Data segment:
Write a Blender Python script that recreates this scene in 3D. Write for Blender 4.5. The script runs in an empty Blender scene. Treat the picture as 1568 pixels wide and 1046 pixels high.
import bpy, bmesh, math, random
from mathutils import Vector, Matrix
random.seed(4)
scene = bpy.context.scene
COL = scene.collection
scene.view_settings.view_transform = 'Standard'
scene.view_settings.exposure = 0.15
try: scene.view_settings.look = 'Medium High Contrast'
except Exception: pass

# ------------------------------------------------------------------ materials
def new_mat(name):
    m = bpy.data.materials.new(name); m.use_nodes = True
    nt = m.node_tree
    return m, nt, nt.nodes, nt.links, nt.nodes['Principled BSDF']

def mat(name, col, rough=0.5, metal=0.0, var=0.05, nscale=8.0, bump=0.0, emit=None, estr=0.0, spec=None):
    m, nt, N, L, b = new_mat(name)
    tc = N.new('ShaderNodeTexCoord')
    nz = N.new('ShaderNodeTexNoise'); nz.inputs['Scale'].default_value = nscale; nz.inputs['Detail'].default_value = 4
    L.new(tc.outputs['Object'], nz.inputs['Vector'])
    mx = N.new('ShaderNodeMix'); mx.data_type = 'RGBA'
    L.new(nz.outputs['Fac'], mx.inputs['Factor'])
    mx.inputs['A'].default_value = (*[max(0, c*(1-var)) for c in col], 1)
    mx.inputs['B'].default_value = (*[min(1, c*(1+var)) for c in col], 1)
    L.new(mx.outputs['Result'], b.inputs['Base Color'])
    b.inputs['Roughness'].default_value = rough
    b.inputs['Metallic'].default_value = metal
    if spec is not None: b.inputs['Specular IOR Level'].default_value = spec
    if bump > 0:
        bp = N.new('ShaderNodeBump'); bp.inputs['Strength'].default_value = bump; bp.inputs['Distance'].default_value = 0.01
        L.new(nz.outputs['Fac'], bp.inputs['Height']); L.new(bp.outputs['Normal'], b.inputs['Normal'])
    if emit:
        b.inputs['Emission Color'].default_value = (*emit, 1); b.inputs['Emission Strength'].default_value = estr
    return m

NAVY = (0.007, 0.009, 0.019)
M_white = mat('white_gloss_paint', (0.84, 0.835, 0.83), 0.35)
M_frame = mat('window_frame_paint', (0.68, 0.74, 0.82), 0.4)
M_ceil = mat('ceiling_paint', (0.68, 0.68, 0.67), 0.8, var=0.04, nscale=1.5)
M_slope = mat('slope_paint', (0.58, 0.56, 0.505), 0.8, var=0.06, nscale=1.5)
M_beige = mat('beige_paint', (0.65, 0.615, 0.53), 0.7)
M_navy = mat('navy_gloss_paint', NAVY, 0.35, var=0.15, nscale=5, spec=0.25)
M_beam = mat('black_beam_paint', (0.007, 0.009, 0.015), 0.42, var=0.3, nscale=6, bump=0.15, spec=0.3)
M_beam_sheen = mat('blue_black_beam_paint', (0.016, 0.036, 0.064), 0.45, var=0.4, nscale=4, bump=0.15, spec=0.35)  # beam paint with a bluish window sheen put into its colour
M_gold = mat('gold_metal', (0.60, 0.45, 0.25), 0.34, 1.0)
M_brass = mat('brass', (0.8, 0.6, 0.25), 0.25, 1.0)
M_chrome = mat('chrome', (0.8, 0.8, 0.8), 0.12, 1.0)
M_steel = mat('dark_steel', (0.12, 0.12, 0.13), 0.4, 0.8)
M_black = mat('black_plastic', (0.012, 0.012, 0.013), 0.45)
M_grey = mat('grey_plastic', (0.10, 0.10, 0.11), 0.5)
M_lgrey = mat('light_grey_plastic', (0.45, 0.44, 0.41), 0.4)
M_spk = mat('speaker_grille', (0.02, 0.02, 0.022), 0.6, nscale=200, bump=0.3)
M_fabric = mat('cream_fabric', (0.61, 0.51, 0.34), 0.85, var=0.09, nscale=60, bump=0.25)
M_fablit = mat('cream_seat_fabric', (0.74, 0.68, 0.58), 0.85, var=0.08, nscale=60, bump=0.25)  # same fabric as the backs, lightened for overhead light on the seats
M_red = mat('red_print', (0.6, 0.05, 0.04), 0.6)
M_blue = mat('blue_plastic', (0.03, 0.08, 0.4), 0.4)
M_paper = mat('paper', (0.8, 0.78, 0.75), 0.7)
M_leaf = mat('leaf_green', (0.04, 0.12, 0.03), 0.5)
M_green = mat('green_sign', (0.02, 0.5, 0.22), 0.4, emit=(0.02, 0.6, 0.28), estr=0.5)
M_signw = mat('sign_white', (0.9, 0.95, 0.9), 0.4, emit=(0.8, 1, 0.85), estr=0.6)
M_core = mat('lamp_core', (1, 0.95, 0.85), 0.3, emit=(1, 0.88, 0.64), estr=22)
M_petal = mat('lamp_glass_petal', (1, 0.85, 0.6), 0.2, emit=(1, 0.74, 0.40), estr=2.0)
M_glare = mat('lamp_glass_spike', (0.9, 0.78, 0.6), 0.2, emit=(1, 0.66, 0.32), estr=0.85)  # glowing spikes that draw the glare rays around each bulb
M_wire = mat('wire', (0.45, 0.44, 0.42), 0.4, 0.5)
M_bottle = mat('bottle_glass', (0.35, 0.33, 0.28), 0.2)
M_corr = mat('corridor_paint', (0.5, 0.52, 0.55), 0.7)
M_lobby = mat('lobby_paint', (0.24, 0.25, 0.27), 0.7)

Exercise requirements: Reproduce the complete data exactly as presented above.

Output below:
Write a Blender Python script that recreates this scene in 3D. Write for Blender 4.5. The script runs in an empty Blender scene. Treat the picture as 1568 pixels wide and 1046 pixels high.
import bpy, bmesh, math, random
from mathutils import Vector, Matrix
random.seed(4)
scene = bpy.context.scene
COL = scene.collection
scene.view_settings.view_transform = 'Standard'
scene.view_settings.exposure = 0.15
try: scene.view_settings.look = 'Medium High Contrast'
except Exception: pass

# ------------------------------------------------------------------ materials
def new_mat(name):
    m = bpy.data.materials.new(name); m.use_nodes = True
    nt = m.node_tree
    return m, nt, nt.nodes, nt.links, nt.nodes['Principled BSDF']

def mat(name, col, rough=0.5, metal=0.0, var=0.05, nscale=8.0, bump=0.0, emit=None, estr=0.0, spec=None):
    m, nt, N, L, b = new_mat(name)
    tc = N.new('ShaderNodeTexCoord')
    nz = N.new('ShaderNodeTexNoise'); nz.inputs['Scale'].default_value = nscale; nz.inputs['Detail'].default_value = 4
    L.new(tc.outputs['Object'], nz.inputs['Vector'])
    mx = N.new('ShaderNodeMix'); mx.data_type = 'RGBA'
    L.new(nz.outputs['Fac'], mx.inputs['Factor'])
    mx.inputs['A'].default_value = (*[max(0, c*(1-var)) for c in col], 1)
    mx.inputs['B'].default_value = (*[min(1, c*(1+var)) for c in col], 1)
    L.new(mx.outputs['Result'], b.inputs['Base Color'])
    b.inputs['Roughness'].default_value = rough
    b.inputs['Metallic'].default_value = metal
    if spec is not None: b.inputs['Specular IOR Level'].default_value = spec
    if bump > 0:
        bp = N.new('ShaderNodeBump'); bp.inputs['Strength'].default_value = bump; bp.inputs['Distance'].default_value = 0.01
        L.new(nz.outputs['Fac'], bp.inputs['Height']); L.new(bp.outputs['Normal'], b.inputs['Normal'])
    if emit:
        b.inputs['Emission Color'].default_value = (*emit, 1); b.inputs['Emission Strength'].default_value = estr
    return m

NAVY = (0.007, 0.009, 0.019)
M_white = mat('white_gloss_paint', (0.84, 0.835, 0.83), 0.35)
M_frame = mat('window_frame_paint', (0.68, 0.74, 0.82), 0.4)
M_ceil = mat('ceiling_paint', (0.68, 0.68, 0.67), 0.8, var=0.04, nscale=1.5)
M_slope = mat('slope_paint', (0.58, 0.56, 0.505), 0.8, var=0.06, nscale=1.5)
M_beige = mat('beige_paint', (0.65, 0.615, 0.53), 0.7)
M_navy = mat('navy_gloss_paint', NAVY, 0.35, var=0.15, nscale=5, spec=0.25)
M_beam = mat('black_beam_paint', (0.007, 0.009, 0.015), 0.42, var=0.3, nscale=6, bump=0.15, spec=0.3)
M_beam_sheen = mat('blue_black_beam_paint', (0.016, 0.036, 0.064), 0.45, var=0.4, nscale=4, bump=0.15, spec=0.35)  # beam paint with a bluish window sheen put into its colour
M_gold = mat('gold_metal', (0.60, 0.45, 0.25), 0.34, 1.0)
M_brass = mat('brass', (0.8, 0.6, 0.25), 0.25, 1.0)
M_chrome = mat('chrome', (0.8, 0.8, 0.8), 0.12, 1.0)
M_steel = mat('dark_steel', (0.12, 0.12, 0.13), 0.4, 0.8)
M_black = mat('black_plastic', (0.012, 0.012, 0.013), 0.45)
M_grey = mat('grey_plastic', (0.10, 0.10, 0.11), 0.5)
M_lgrey = mat('light_grey_plastic', (0.45, 0.44, 0.41), 0.4)
M_spk = mat('speaker_grille', (0.02, 0.02, 0.022), 0.6, nscale=200, bump=0.3)
M_fabric = mat('cream_fabric', (0.61, 0.51, 0.34), 0.85, var=0.09, nscale=60, bump=0.25)
M_fablit = mat('cream_seat_fabric', (0.74, 0.68, 0.58), 0.85, var=0.08, nscale=60, bump=0.25)  # same fabric as the backs, lightened for overhead light on the seats
M_red = mat('red_print', (0.6, 0.05, 0.04), 0.6)
M_blue = mat('blue_plastic', (0.03, 0.08, 0.4), 0.4)
M_paper = mat('paper', (0.8, 0.78, 0.75), 0.7)
M_leaf = mat('leaf_green', (0.04, 0.12, 0.03), 0.5)
M_green = mat('green_sign', (0.02, 0.5, 0.22), 0.4, emit=(0.02, 0.6, 0.28), estr=0.5)
M_signw = mat('sign_white', (0.9, 0.95, 0.9), 0.4, emit=(0.8, 1, 0.85), estr=0.6)
M_core = mat('lamp_core', (1, 0.95, 0.85), 0.3, emit=(1, 0.88, 0.64), estr=22)
M_petal = mat('lamp_glass_petal', (1, 0.85, 0.6), 0.2, emit=(1, 0.74, 0.40), estr=2.0)
M_glare = mat('lamp_glass_spike', (0.9, 0.78, 0.6), 0.2, emit=(1, 0.66, 0.32), estr=0.85)  # glowing spikes that draw the glare rays around each bulb
M_wire = mat('wire', (0.45, 0.44, 0.42), 0.4, 0.5)
M_bottle = mat('bottle_glass', (0.35, 0.33, 0.28), 0.2)
M_corr = mat('corridor_paint', (0.5, 0.52, 0.55), 0.7)
M_lobby = mat('lobby_paint', (0.24, 0.25, 0.27), 0.7)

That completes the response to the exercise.